Antwoord van Minister Koolmees (Sociale Zaken en Werkgelegenheid), mede
namens de Staatssecretaris van Justitie en Veiligheid (ontvangen 23 maart
2018). Zie ook Aanhangsel Handelingen, vergaderjaar 2017–2018, nr. 1265.
Vraag 1
Bent u bekend met de berichten «Ex-moslims regelmatig bedreigd in
Nederland» (Reformatorisch Dagblad, 20 januari 2018) en «Duits parlement
wil antisemitische asielzoekers uitzetten» (NOS 18 januari 2018)?
Ja.
Vraag 2, 3, 4
Wat vindt u van het feit dat Somalische ex-moslims, die zich hebben bekeerd
tot het christendom, in Nederland noodgedwongen in het geheim moeten
samenkomen? Hoe vaak komen dergelijke ernstige situaties voor en welke
actie wordt ondernomen wanneer dergelijke signalen bekend worden?

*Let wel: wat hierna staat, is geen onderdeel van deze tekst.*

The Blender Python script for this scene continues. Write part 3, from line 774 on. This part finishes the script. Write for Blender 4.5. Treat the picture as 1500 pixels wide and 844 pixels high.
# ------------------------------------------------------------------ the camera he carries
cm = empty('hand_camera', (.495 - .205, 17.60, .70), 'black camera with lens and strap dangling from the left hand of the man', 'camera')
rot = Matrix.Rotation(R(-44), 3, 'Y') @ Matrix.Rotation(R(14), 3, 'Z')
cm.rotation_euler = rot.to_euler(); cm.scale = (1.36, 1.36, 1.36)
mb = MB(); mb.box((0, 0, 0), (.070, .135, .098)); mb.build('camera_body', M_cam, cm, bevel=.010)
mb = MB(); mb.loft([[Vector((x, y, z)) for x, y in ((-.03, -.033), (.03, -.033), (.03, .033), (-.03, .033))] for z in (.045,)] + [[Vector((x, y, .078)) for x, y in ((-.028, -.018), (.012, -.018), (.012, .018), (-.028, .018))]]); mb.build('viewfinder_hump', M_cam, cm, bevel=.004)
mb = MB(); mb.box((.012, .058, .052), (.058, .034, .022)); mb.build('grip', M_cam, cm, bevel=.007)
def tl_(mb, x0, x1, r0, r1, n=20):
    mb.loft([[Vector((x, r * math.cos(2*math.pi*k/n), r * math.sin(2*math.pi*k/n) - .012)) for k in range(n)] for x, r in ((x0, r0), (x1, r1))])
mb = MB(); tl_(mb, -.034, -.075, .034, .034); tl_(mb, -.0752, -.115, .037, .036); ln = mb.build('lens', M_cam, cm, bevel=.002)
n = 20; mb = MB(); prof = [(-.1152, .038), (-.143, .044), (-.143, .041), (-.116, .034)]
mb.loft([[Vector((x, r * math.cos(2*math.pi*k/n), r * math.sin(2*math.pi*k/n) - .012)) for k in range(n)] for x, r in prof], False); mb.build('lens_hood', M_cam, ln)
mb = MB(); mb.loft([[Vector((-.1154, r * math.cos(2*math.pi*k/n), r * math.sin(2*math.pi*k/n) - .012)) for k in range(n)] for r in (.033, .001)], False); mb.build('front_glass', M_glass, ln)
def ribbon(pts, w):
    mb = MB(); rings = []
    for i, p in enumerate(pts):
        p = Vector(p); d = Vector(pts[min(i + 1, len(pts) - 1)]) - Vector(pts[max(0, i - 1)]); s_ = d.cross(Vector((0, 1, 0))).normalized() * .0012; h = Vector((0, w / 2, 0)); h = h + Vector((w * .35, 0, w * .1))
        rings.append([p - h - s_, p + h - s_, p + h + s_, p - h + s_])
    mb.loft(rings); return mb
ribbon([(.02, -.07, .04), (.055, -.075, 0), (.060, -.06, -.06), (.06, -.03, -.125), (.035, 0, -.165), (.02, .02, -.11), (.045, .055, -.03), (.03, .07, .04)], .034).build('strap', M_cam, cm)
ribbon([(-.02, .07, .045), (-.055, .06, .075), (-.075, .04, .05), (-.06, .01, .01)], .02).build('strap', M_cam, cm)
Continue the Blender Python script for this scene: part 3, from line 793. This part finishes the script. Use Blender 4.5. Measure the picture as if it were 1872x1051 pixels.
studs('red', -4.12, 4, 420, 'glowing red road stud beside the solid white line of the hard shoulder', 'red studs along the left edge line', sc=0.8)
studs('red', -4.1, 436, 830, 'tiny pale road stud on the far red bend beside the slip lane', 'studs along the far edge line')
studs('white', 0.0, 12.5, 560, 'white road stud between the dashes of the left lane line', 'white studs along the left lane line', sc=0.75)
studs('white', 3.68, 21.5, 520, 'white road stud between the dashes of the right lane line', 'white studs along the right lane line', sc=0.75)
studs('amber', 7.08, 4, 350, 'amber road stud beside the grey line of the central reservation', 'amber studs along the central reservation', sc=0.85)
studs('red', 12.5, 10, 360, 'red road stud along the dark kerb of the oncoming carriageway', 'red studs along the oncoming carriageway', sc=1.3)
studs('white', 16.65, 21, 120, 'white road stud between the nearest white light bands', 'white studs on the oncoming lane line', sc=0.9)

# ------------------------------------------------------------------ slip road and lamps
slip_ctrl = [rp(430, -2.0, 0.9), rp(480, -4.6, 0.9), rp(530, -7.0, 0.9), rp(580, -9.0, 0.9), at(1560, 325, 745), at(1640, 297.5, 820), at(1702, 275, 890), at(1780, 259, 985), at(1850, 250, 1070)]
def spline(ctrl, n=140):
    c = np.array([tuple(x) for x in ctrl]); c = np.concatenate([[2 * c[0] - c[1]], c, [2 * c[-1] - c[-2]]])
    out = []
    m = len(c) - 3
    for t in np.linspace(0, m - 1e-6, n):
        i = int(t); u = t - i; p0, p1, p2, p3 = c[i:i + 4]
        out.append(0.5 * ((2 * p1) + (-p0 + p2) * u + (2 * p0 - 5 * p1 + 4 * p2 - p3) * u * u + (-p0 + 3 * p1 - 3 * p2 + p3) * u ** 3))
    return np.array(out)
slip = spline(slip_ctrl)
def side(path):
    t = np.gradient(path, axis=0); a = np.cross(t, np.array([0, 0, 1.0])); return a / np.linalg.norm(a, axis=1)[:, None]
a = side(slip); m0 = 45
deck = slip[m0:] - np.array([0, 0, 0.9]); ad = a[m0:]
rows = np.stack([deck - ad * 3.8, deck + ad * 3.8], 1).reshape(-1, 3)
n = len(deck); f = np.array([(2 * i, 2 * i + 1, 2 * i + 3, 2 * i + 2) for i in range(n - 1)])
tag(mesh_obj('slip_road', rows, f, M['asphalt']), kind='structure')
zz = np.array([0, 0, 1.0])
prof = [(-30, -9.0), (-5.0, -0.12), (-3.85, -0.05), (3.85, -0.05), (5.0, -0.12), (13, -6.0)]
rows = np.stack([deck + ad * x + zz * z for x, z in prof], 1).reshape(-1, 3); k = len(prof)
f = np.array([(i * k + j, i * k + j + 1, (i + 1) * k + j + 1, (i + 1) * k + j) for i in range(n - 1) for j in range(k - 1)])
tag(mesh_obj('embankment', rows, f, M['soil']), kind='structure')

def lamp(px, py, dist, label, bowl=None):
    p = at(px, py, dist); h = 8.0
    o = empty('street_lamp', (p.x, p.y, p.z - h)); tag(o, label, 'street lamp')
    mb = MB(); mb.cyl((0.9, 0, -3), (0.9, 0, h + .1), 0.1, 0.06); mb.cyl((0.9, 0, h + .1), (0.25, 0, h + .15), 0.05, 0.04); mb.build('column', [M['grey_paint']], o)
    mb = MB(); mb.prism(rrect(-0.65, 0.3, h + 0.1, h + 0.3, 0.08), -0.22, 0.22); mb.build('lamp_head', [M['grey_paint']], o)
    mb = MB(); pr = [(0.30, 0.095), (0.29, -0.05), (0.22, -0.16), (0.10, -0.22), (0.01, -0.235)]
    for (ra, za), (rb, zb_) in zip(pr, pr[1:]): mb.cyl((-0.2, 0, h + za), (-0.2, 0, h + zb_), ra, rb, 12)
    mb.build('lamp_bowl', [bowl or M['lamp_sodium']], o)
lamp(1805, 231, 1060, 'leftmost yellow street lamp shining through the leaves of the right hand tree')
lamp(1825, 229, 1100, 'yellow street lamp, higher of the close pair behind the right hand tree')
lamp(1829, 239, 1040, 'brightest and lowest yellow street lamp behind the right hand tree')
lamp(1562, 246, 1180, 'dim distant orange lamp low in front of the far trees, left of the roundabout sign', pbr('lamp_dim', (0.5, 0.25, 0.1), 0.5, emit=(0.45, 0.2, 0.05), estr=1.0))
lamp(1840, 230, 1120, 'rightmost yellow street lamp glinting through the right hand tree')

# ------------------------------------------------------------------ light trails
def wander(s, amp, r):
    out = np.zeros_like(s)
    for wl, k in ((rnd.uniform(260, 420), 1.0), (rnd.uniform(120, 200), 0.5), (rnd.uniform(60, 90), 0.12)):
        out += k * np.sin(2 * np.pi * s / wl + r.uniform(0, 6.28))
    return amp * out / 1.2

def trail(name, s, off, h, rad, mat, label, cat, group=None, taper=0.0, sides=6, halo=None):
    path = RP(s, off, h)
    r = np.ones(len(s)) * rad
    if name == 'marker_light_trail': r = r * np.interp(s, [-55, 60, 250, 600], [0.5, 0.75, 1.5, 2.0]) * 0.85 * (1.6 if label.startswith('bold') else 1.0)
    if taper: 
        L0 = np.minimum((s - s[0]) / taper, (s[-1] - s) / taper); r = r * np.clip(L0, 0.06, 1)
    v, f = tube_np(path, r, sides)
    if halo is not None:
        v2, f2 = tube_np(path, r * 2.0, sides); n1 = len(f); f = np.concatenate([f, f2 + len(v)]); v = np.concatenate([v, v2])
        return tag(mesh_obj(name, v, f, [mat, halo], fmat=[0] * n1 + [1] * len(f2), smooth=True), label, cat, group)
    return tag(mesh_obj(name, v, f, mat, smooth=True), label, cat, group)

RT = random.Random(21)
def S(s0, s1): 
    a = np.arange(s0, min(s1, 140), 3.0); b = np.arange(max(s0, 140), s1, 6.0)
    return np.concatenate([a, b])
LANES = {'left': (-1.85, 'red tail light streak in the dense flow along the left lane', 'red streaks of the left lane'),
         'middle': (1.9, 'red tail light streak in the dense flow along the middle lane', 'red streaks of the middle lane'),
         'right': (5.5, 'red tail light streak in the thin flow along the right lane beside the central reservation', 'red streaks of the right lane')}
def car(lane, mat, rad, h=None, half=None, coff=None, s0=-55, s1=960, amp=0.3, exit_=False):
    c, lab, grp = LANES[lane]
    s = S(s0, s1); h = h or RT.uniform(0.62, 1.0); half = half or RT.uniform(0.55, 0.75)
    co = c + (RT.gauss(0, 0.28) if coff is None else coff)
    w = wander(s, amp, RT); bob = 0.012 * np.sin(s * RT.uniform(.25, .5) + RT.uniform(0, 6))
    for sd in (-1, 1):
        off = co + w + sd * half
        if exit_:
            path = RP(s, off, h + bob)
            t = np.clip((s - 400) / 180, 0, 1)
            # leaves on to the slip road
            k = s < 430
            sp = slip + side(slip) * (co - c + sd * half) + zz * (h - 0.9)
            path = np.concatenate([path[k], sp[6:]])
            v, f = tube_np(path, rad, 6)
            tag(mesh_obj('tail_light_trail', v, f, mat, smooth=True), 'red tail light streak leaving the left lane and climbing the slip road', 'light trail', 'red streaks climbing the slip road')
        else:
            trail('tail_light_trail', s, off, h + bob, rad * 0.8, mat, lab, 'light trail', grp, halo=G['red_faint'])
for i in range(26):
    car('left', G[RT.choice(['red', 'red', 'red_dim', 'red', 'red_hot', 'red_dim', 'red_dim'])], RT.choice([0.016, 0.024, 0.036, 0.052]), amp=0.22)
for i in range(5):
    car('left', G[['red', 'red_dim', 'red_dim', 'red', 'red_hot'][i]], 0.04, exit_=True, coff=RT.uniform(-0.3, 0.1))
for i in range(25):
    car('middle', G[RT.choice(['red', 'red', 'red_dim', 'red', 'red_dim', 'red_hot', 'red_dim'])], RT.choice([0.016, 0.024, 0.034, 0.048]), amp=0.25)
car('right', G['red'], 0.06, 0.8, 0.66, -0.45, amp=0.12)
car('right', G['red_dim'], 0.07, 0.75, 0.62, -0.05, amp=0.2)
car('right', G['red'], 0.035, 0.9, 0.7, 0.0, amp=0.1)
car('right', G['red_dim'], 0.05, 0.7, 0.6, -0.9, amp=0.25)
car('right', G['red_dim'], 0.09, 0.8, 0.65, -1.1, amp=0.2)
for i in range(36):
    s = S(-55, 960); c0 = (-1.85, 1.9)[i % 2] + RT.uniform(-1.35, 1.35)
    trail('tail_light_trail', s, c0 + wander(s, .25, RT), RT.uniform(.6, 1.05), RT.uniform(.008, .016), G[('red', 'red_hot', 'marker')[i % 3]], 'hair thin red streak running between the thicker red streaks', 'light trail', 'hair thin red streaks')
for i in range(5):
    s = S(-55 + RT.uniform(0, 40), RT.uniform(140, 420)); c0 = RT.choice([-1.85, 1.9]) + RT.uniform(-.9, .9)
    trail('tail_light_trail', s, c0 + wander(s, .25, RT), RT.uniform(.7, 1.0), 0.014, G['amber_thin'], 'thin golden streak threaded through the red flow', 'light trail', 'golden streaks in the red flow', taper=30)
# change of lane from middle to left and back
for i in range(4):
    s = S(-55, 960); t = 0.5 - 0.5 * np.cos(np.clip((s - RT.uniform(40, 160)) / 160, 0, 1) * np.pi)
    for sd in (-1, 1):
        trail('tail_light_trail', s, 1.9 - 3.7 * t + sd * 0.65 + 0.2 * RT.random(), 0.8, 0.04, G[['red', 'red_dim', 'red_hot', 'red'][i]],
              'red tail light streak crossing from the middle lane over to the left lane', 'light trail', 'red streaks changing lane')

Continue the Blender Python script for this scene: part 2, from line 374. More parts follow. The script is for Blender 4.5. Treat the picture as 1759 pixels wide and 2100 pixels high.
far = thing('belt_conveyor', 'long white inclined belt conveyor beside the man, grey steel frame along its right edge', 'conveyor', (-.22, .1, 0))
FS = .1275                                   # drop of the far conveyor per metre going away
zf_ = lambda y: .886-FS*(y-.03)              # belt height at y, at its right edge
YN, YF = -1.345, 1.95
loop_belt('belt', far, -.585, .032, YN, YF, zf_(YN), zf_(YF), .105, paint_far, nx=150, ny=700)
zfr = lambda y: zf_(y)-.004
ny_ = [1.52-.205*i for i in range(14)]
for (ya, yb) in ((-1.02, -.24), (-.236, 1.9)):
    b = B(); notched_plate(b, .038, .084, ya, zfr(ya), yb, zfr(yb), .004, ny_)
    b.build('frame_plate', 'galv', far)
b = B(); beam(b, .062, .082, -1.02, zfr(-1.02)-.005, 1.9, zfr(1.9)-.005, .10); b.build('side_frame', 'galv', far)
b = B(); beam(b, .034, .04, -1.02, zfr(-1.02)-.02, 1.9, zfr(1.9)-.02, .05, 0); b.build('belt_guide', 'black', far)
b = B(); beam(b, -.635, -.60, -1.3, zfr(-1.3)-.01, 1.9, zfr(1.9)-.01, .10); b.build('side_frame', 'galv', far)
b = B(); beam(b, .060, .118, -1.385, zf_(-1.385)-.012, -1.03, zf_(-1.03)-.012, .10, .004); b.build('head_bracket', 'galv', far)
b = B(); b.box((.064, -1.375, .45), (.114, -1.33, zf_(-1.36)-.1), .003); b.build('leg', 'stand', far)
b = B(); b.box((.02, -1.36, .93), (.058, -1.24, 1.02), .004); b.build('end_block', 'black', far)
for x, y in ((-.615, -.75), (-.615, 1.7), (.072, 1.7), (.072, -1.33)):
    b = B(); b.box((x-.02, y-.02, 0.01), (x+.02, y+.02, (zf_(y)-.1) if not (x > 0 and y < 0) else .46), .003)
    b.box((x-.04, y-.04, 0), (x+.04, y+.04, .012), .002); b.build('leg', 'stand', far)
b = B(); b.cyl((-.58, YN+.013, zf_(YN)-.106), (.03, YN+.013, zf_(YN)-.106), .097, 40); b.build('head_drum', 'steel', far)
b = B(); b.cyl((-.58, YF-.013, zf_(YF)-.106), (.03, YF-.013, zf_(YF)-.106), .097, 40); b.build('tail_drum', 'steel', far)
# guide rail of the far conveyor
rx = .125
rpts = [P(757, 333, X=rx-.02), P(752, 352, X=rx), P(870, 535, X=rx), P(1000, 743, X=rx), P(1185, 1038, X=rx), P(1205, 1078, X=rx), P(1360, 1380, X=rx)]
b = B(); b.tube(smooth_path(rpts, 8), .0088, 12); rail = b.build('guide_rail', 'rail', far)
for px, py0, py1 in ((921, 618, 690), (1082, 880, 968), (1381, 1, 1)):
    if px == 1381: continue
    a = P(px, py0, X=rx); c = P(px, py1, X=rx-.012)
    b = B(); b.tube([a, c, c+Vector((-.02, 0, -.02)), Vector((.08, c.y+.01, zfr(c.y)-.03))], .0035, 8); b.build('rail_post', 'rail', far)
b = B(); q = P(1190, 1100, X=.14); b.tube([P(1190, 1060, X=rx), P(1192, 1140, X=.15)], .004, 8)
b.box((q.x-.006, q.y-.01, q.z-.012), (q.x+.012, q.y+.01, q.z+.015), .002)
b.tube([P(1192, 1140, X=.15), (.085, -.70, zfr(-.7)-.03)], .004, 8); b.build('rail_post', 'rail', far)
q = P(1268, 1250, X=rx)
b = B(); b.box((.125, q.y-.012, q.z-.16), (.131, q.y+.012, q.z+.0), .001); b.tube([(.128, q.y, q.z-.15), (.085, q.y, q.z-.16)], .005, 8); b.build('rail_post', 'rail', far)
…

Deelt u de overtuiging dat burgers in Nederland zonder vrees voor geweld
hun godsdienst moeten kunnen belijden? Bent u bereid om vanuit uw
verantwoordelijkheid voor het integratiebeleid een coördinerende en
agenderende rol richting gemeenten, politie en maatschappelijke organisaties
op u te nemen wanneer zich signalen voordoen dat deze fundamentele
vrijheid voor burgers niet gewaarborgd is?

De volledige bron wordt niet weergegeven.